Abolitionist and suffragist Foster responds to questions from Robinson who was doing research for her book, "Massachusetts in the woman suffrage movement. A general, political, legal and legislative history from 1774 to 1881" (Boston, 1881). Foster gives autobiographical details, and discusses the split within the abolitionist movement in 1840 when a woman (Foster) was elected to a committee.

A public debate over the proper role of women in the anti-slavery movement led to the first organized movement in history for women's rights. By the mid-1830s, more than a hundred female anti-slavery societies had been created, and women abolitionists were circulating petitions, editing abolitionist tracts, and organizing anti-slavery conventions. At the 1840 annual meeting of the American Anti-Slavery Society in New York, abolitionists split partly over the question of whether women abolitionists could participate in the leadership of the anti-slavery organization.
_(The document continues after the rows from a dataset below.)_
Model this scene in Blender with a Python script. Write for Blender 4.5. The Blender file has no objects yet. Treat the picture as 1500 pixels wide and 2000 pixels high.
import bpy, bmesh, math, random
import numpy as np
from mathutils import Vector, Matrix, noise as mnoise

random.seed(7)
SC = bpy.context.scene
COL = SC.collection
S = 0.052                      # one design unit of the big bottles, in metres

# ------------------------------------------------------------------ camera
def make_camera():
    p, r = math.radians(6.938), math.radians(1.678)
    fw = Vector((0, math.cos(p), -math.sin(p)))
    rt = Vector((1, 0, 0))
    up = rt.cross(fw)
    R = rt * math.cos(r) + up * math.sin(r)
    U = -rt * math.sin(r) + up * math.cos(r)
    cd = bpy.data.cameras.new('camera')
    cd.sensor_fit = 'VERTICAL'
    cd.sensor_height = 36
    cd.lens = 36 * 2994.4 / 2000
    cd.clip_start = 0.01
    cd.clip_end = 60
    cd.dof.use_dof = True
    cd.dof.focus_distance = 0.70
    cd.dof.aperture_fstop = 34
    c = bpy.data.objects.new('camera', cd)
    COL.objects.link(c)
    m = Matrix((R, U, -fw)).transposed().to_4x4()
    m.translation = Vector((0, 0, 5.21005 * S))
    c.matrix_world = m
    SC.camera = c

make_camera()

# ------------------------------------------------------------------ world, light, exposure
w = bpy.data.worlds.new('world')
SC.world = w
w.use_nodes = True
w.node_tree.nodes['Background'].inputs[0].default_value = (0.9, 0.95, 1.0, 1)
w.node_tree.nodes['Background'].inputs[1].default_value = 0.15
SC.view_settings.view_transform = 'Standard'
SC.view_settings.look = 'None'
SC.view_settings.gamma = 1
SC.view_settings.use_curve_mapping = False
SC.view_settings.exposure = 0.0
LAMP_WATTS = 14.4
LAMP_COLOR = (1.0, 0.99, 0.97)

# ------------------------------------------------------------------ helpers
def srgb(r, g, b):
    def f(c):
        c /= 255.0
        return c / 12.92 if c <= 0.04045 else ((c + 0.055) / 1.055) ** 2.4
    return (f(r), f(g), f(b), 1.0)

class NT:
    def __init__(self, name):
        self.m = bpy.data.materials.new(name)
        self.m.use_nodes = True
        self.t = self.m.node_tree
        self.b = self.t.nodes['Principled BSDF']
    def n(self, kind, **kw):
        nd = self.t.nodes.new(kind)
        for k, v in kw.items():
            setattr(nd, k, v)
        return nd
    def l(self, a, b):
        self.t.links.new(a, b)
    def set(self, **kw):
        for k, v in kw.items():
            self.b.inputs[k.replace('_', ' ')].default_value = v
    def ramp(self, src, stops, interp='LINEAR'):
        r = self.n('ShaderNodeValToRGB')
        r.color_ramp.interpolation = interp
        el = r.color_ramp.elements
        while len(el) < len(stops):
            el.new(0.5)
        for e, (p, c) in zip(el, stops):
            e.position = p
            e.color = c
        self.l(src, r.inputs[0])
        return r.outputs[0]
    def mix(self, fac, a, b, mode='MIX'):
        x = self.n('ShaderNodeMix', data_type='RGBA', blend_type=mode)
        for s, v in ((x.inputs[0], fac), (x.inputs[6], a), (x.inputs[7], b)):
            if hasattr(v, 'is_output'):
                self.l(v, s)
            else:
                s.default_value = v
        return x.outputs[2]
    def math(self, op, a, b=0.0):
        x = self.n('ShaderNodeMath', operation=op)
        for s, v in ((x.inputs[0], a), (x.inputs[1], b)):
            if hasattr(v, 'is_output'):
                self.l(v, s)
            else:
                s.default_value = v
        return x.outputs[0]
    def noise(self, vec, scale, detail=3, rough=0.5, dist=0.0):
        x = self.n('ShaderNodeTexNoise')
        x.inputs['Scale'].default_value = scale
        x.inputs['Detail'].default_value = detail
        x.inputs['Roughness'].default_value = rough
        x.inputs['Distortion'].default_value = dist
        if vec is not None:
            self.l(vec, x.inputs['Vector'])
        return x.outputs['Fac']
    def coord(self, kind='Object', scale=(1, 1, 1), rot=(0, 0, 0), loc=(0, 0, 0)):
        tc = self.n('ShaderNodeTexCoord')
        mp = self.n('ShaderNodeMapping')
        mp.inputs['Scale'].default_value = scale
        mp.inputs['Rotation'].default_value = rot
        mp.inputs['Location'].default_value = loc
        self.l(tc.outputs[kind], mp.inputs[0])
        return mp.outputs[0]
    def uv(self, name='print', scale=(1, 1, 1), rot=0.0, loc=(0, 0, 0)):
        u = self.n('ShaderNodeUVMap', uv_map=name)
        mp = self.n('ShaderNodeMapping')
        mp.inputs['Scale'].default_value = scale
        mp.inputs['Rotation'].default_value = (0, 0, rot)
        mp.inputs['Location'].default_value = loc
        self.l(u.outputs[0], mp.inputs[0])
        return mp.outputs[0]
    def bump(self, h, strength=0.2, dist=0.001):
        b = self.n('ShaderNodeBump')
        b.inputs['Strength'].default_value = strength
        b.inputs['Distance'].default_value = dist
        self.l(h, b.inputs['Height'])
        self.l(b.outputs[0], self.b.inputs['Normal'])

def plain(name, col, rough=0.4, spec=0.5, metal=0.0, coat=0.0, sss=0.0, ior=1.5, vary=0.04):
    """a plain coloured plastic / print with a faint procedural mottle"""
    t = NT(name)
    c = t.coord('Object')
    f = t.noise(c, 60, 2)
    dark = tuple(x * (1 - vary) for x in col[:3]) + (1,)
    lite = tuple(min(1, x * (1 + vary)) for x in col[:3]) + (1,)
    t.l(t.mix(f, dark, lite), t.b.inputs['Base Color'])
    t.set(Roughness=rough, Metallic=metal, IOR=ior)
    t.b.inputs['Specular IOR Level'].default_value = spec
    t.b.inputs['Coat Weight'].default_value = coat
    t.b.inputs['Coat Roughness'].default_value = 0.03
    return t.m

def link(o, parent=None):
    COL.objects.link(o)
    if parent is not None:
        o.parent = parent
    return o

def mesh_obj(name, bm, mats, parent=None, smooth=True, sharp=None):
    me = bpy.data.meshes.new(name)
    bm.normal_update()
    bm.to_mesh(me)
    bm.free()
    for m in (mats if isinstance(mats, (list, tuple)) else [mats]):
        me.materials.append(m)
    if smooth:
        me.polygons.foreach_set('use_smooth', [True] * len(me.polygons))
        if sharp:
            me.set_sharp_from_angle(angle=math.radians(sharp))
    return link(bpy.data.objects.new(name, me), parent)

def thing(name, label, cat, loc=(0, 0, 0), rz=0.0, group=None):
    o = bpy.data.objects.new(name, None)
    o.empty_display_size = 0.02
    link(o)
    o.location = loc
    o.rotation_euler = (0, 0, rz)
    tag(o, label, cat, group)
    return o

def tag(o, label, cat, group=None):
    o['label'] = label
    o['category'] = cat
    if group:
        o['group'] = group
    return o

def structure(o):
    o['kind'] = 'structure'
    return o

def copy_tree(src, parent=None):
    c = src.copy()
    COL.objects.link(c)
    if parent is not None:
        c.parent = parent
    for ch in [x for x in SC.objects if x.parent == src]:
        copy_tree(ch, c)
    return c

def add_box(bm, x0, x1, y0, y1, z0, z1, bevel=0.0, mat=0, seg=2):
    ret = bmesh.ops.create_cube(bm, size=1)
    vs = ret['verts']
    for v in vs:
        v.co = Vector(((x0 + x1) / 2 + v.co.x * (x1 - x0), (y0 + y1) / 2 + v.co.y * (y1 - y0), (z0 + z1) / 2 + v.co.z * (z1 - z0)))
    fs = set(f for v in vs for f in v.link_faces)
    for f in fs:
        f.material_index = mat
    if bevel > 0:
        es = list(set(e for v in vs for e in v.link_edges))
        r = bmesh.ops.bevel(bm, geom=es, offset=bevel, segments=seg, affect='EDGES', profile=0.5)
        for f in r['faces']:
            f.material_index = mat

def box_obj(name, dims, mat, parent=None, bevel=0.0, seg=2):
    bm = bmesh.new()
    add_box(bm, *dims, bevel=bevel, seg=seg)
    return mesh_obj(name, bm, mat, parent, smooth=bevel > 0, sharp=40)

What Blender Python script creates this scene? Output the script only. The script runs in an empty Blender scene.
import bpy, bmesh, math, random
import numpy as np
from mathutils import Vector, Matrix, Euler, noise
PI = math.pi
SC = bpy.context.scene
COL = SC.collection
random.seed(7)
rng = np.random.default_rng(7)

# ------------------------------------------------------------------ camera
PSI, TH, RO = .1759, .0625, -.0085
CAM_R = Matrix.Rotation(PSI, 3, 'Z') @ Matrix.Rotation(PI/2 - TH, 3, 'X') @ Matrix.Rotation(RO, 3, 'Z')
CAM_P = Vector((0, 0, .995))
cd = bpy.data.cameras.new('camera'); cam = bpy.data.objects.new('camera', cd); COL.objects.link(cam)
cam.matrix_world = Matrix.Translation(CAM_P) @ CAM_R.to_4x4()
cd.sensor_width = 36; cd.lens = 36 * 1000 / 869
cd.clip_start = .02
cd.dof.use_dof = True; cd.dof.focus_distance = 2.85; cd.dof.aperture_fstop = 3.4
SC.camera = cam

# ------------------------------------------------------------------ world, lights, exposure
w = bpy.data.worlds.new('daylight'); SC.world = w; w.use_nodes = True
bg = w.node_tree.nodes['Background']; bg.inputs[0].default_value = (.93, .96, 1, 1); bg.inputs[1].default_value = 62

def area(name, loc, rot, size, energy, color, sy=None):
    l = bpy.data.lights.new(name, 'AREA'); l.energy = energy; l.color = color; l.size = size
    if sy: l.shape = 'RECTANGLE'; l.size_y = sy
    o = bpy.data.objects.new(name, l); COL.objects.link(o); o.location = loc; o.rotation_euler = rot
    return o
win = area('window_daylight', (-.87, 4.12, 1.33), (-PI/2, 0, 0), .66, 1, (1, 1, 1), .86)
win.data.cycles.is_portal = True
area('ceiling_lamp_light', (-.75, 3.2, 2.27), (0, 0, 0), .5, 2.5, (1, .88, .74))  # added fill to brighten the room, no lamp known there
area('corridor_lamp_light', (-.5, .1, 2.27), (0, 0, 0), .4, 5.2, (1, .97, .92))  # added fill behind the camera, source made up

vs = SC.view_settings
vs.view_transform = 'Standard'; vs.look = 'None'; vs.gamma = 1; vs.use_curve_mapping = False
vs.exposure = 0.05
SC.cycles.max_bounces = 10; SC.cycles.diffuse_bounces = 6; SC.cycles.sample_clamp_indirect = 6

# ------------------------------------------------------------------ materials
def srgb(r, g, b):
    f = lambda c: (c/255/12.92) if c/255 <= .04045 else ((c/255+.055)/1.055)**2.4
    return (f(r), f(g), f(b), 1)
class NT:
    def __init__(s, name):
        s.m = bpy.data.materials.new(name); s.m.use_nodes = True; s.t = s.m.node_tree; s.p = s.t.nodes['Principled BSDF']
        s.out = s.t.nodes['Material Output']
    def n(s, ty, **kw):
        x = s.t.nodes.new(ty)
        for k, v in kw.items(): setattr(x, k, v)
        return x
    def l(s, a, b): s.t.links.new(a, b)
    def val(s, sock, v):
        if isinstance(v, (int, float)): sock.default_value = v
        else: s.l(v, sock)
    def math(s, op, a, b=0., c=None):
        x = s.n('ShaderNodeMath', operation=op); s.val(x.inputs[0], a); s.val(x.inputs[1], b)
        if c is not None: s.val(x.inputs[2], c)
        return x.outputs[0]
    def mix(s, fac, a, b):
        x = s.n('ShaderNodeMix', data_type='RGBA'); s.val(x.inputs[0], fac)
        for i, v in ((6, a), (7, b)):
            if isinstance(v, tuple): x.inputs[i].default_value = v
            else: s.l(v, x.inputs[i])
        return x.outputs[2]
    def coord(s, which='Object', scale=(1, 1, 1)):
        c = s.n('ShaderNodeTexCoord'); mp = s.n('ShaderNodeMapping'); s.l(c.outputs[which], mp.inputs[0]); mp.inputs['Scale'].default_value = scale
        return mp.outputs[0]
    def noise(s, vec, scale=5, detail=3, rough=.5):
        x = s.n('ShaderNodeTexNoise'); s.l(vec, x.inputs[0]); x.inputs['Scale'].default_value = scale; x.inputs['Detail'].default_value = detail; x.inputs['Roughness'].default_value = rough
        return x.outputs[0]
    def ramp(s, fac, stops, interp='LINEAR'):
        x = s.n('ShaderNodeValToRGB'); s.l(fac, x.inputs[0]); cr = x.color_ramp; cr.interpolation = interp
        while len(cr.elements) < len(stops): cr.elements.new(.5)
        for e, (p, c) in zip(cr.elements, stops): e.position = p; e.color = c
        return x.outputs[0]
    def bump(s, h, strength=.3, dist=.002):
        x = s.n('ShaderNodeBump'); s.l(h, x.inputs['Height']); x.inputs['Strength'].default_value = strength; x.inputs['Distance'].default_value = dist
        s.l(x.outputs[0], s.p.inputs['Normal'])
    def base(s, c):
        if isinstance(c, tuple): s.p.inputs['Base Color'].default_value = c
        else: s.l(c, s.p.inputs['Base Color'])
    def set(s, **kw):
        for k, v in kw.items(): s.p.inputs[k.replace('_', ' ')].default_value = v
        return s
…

Moderates, including Arthur and Lewis Tappan (1788-1873), two wealthy anti-slavery philanthropists, withdrew from organization and formed the American and Foreign Anti-slavery Society.
The American Anti-Slavery Society proceeded to elect Abigail Kelly Foster (1810?-1887) to its business committee and named three women delegates (Foster, Lucretia Mott (1793-1880), and Elizabeth Cady Stanton (1815-1902)) as delegates to a World Anti-Slavery Convention in London. These women were then relegated to seats in a balcony on the grounds that their participation would offend British public opinion.
Responding to queries from Harriet Robinson (1825-1911), who was writing a book on Massachusetts in the Woman Suffrage Movement, Foster recalled the split in the American Anti-Slavery Society over the role of women.